Politicians and papers and parents regularly gasp at the cost of childcare. I know it’s pricey, I’ve been there. The years my daughters spent in care steadily ate into our savings just to cover rent.
Yet I also know that childcare fees continue to be as affordable as they are, because my colleagues and I continue to be underpaid.
Government efforts to ease the burden on families seem tokenism and cowardly, when we need real change. None of us want to see families paying more, we’re there with you every day and we know how hard it is. But Australia is lagging behind in government spending on early childhood education, and it’s time to step up.
I am an early childhood educator. I have invested 14 years into being exactly who each child and family needs. Like 16 per cent of my colleagues I have a degree. I also have a diploma and I’d go back and build on my teaching knowledge base if it were financially and professionally worth it. But it’s not, because 94 per cent of educators are female. Apparently that’s still a viable excuse for underpaying experienced and qualified workers in 2017.

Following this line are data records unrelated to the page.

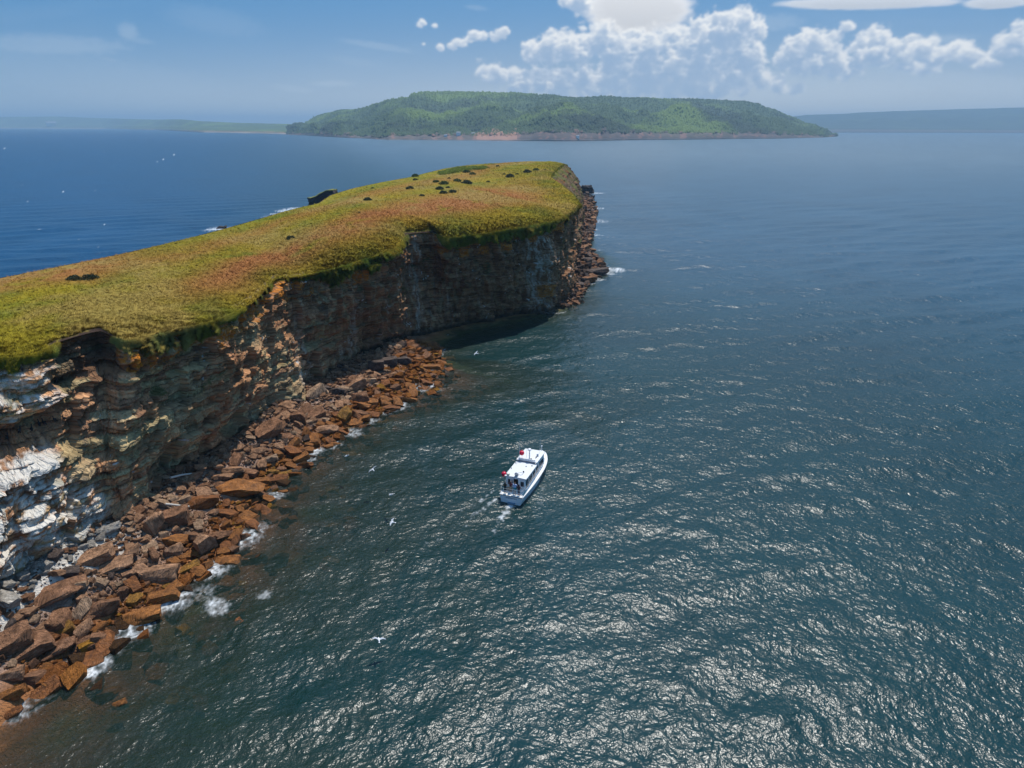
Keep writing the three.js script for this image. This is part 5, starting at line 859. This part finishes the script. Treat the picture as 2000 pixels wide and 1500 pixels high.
// surface nets: a signed distance turned into one closed mesh
function netMesh(f, lo, hi, c) {
  const n = [0, 1, 2].map((k) => Math.ceil((hi[k] - lo[k]) / c) + 1), v = new Float32Array(n[0] * n[1] * n[2]), I = (x, y, z) => x + n[0] * (y + n[1] * z);
  for (let z = 0; z < n[2]; z++) for (let y = 0; y < n[1]; y++) for (let x = 0; x < n[0]; x++) v[I(x, y, z)] = f(lo[0] + x * c, lo[1] + y * c, lo[2] + z * c);
  const id = new Int32Array(v.length).fill(-1), pos = [], idx = [];
  for (let z = 0; z < n[2] - 1; z++) for (let y = 0; y < n[1] - 1; y++) for (let x = 0; x < n[0] - 1; x++) {
    let s = [0, 0, 0], k = 0; const val = (d) => v[I(x + (d & 1), y + ((d >> 1) & 1), z + (d >> 2))];
    for (let a = 0; a < 8; a++) for (const b of [1, 2, 4]) if (!(a & b)) { const p = val(a), q = val(a | b); if ((p < 0) !== (q < 0)) { const t = p / (p - q); s[0] += (a & 1) + (b === 1 ? t : 0); s[1] += ((a >> 1) & 1) + (b === 2 ? t : 0); s[2] += (a >> 2) + (b === 4 ? t : 0); k++; } }
    if (k) { id[I(x, y, z)] = pos.length / 3; pos.push(lo[0] + (x + s[0] / k) * c, lo[1] + (y + s[1] / k) * c, lo[2] + (z + s[2] / k) * c); }
  }
  for (let z = 1; z < n[2] - 1; z++) for (let y = 1; y < n[1] - 1; y++) for (let x = 1; x < n[0] - 1; x++) {
    const a = v[I(x, y, z)] < 0;
    for (const [d, e, g2] of [[[1, 0, 0], [0, 1, 0], [0, 0, 1]], [[0, 1, 0], [0, 0, 1], [1, 0, 0]], [[0, 0, 1], [1, 0, 0], [0, 1, 0]]]) {
      if (a === v[I(x + d[0], y + d[1], z + d[2])] < 0) continue;
      const q = [id[I(x, y, z)], id[I(x - e[0], y - e[1], z - e[2])], id[I(x - e[0] - g2[0], y - e[1] - g2[1], z - e[2] - g2[2])], id[I(x - g2[0], y - g2[1], z - g2[2])]];
      if (q.some((k) => k < 0)) continue; if (a) idx.push(q[0], q[1], q[2], q[0], q[2], q[3]); else idx.push(q[0], q[2], q[1], q[0], q[3], q[2]);
    }
  }
  const g = new THREE.BufferGeometry(); g.setAttribute('position', new THREE.Float32BufferAttribute(pos, 3)); g.setIndex(idx); g.computeVertexNormals(); return g;
}
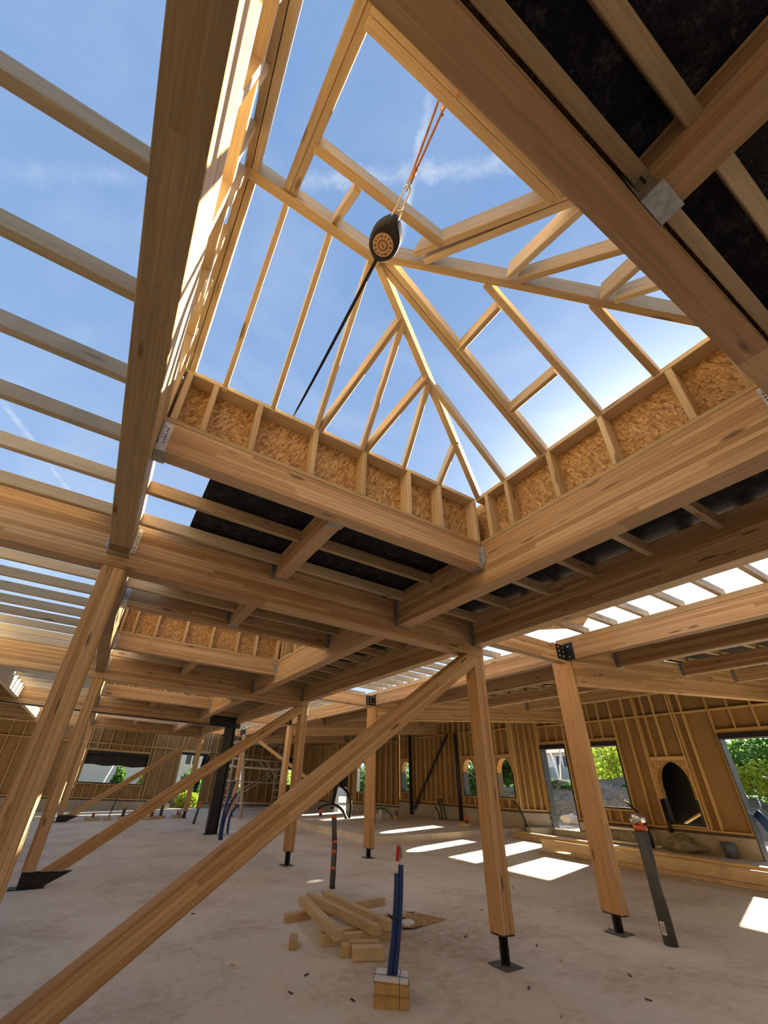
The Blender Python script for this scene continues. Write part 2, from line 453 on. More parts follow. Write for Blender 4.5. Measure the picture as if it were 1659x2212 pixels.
def lantern(oy, k):
    t = empty('lantern_roof', (1.43, 1.47 + oy, 4.66), 'open spruce rafter frame of the hipped skylight roof over the %s opening' % BAYW[k], 'lantern roof', 'skylight roof frames')
    def m(name, a, b, w=.05, h=.12, lift=None):
        lift = h / 2 if lift is None else lift
        a = Vector(a) + Vector((0, oy, lift)); b = Vector(b) + Vector((0, oy, lift))
        if 'rafter' in name: b = b + (b - a).normalized() * .115
        return timber(name, a, b, w, h, SPR, t)
    m('ridge_beam', (-.27, 1.47, 5.43), (.90, 1.47, 5.43), .075, .20)
    for xt, xb in ((.06, .075), (.44, .53), (.83, .985)): m('rafter', (xt, 1.50, 5.47), (xb, 2.70, 4.665), .048, .11)
    for a, b in (((1.30, 1.73, 5.31), (1.055, 2.67, 4.675)), ((1.34, 1.76, 5.29), (1.51, 2.67, 4.675)), ((1.80, 1.99, 5.12), (1.595, 2.67, 4.675)),
                 ((1.86, 2.04, 5.10), (2.04, 2.67, 4.675)), ((2.48, 2.34, 4.89), (2.55, 2.67, 4.675))): m('jack_rafter', a, b, .048, .11)
    for a, b in (((1.737, .875, 5.08), (1.61, .28, 4.67)), ((1.82, .85, 5.06), (2.04, .28, 4.67)), ((2.343, .56, 4.86), (2.21, .28, 4.67)), ((2.42, .51, 4.82), (2.47, .26, 4.66))): m('jack_rafter', a, b, .05, .13)
    m('hip_rafter', (.87, 1.49, 5.47), (3.06, 2.66, 4.665), .06, .17)
    m('hip_rafter', (.87, 1.45, 5.45), (3.06, .24, 4.655), .06, .19)
    for dy in (-.028, .028): m('rafter', (.95, 1.47 + dy, 5.46), (3.05, 1.775 + dy, 4.66), .05, .13)
    m('rafter', (1.68, 1.06, 5.18), (3.05, 1.165, 4.66), .055, .12)
    m('rafter', (2.37, .66, 4.915), (3.07, .675, 4.655), .055, .12)
    m('rafter', (1.93, 2.02, 5.08), (3.07, 2.285, 4.655), .05, .12)
    m('noggin', (1.86, 1.60, 5.11), (1.87, 1.11, 5.11), .05, .11)
    m('noggin', (2.583, 1.68, 4.83), (2.584, 1.17, 4.83), .05, .11)
    for dx in (-.026, .026): m('rafter', (.052 + dx, 1.45, 5.475), (.085 + dx, .22, 4.655), .05, .15)
    m('trimming_joist', (.437, 1.44, 5.46), (.46, 1.05, 5.20), .055, .12)
    m('window_header', (.10, 1.02, 5.165), (1.17, 1.02, 5.165), .06, .17)
    for p0, p1 in (((1.09, 1.20, 5.31), (1.50, .24, 4.65)), ((1.19, 1.20, 5.30), (1.56, .24, 4.65))): m('rafter', p0, p1, .05, .15)
    for dy in (-.03, .03): m('window_header', (.11, .335 + dy, 4.70 + dy * .7), (1.45, .335 + dy, 4.70 + dy * .7), .055, .15)
    # gable towards the left girder
    for dx in (-.27, -.215):
        m('gable_rafter', (dx, 1.50, 5.45), (dx, 2.73, 4.66), .05, .13)
        m('gable_rafter', (dx, 1.44, 5.45), (dx, .21, 4.66), .05, .13)
    for y in (.50, .82, 1.14, 1.47, 1.80, 2.12, 2.44):
        zt = 5.44 - abs(y - 1.47) * .64
        timber('gable_stud', (-.335, y + oy, 4.66), (-.335, y + oy, zt), .045, .14, SPR, t, (1, 0, 0))
    bm = polybm([(-.43, .2 + oy, 4.66), (-.43, 2.74 + oy, 4.66), (-.43, 1.47 + oy, 5.58)], .02, (-1, 0, 0))
    mesh('gable_panel', bm, BRD, None, t)
    return t

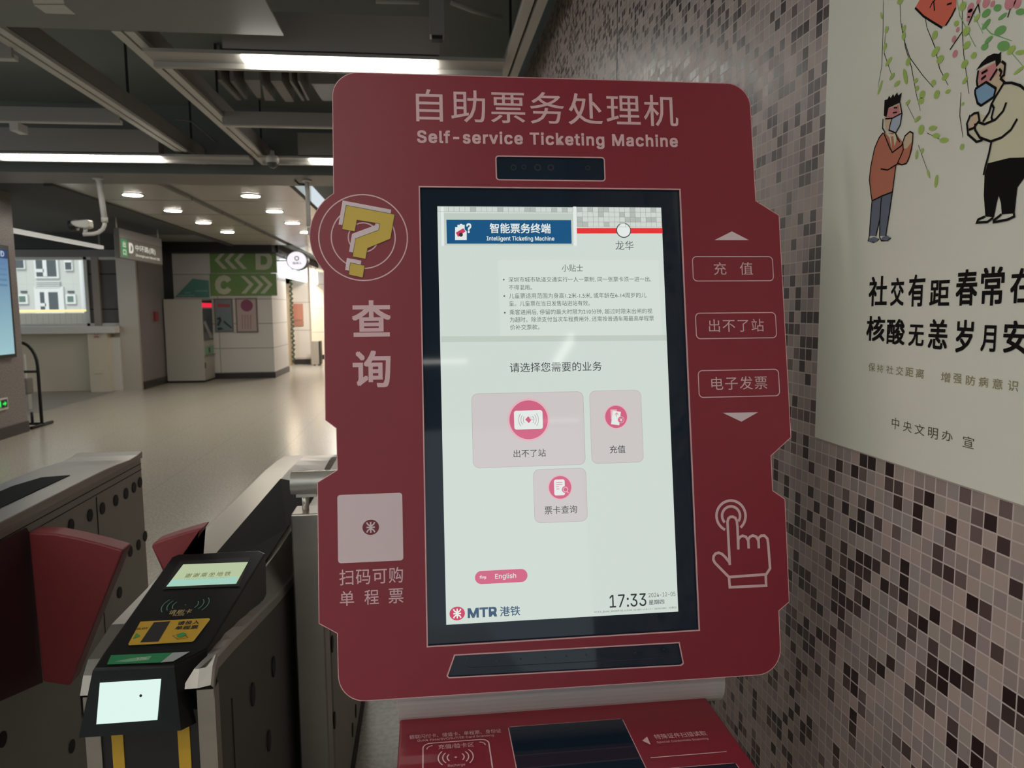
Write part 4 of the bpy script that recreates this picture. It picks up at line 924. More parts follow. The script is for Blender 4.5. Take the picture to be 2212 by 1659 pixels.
bar(6.40, -1.59, 0.53, 'unlit grey crossbar between the dome camera rail and the ticket machine')
bar(4.86, -4.2, -2.38, 'unlit grey crossbar at the upper left edge of the view')
# lamps over the part of the hall behind the viewer (some seen as streaks in the display glass)
lamp(-4.42, -2.6, 0.40, -2.9, 0.62, 'lit ceiling lamp reflected as a pale band in the display glass', False, dm=LAMP_DIM)
lamp(-7.65, 1.52, 2.16, 1.4, 2.3, 'short lit ceiling lamp reflected across the card icon', False, dm=LAMP_DIM)
for Y, xa, xb, lb in ((-0.30, -1.30, -0.10, 'added unseen lamp straight over the viewer'), (-1.60, -1.5, -0.30, 'added unseen lamp behind the viewer, nearest the ticket gates'), (-2.95, -1.7, -0.40, 'added unseen lamp behind the viewer, two rows back'), (-0.30, -3.4, -2.0, 'added unseen lamp over the viewer, one bay to the left'), (-1.60, -3.8, -2.3, 'added unseen lamp behind the viewer, one bay to the left'), (1.70, -2.5, -1.5, 'added unseen lamp over the near ticket gate'),
                      (-2.95, -4.4, -2.8, 'added unseen lamp far behind the viewer on the left'), (0.30, -5.6, -4.0, 'added unseen lamp over the far left of the hall'), (3.25, -7.6, -6.0, 'added unseen lamp beyond the perforated soffit'),
                      (6.4, -8.2, -6.6, 'added unseen lamp over the far left corner, out past the pillar'), (1.7, -7.6, -6.0, 'added unseen lamp at the far left of the hall beside the wall')):
    lamp(Y, xa, xb, xa - 0.3, xb + 0.3, lb, False)  # unseen lamps added to brighten the near area and the hall
t = thing('fluorescent_lamp', 'lit ceiling lamp reflected as a slanting streak in the display glass', 'ceiling lamp', (1.30, -4.2, 3.03))
b = MB(); b.box(1.22, 1.37, -4.75, -3.65, 3.055, 3.075, TRAY); b.build('tray', t)
b = MB(); b.box(1.265, 1.335, -4.70, -3.68, 3.025, 3.055, LAMP_DIM); b.build('diffuser', t)
# perforated soffit, top left
def perf():
    m = mat('perforated_sheet', (0.125, 0.13, 0.12), 0.5); N, L, bb = nodes_of(m)
    g = N.new('ShaderNodeNewGeometry'); v = N.new('ShaderNodeTexVoronoi'); v.inputs['Scale'].default_value = 45; v.inputs['Randomness'].default_value = 0.0
    L.new(g.outputs['Position'], v.inputs['Vector']); r = N.new('ShaderNodeValToRGB'); r.color_ramp.elements[0].position = 0.28; r.color_ramp.elements[1].position = 0.34
    r.color_ramp.elements[0].color = (0.10, 0.11, 0.10, 1); r.color_ramp.elements[1].color = (0.22, 0.235, 0.21, 1)
    L.new(v.outputs['Distance'], r.inputs['Fac']); L.new(r.outputs['Color'], bb.inputs['Base Color']); return m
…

The numbers are pretty ugly. An educator with a Certificate III – about 12 months of training, scrapes by on $21.29 an hour. Diploma qualified staff are only barely above the Fair Work Commission’s official measure of ‘low paid’ earning as little as $23.97 per hour (the low pay threshold sits at $22.22 per hour).
Can you think of any male-dominated field paying its qualified professionals so little? How can we justify minimising the professionalism of the primary ‘village’ for 843, 000 Australian families?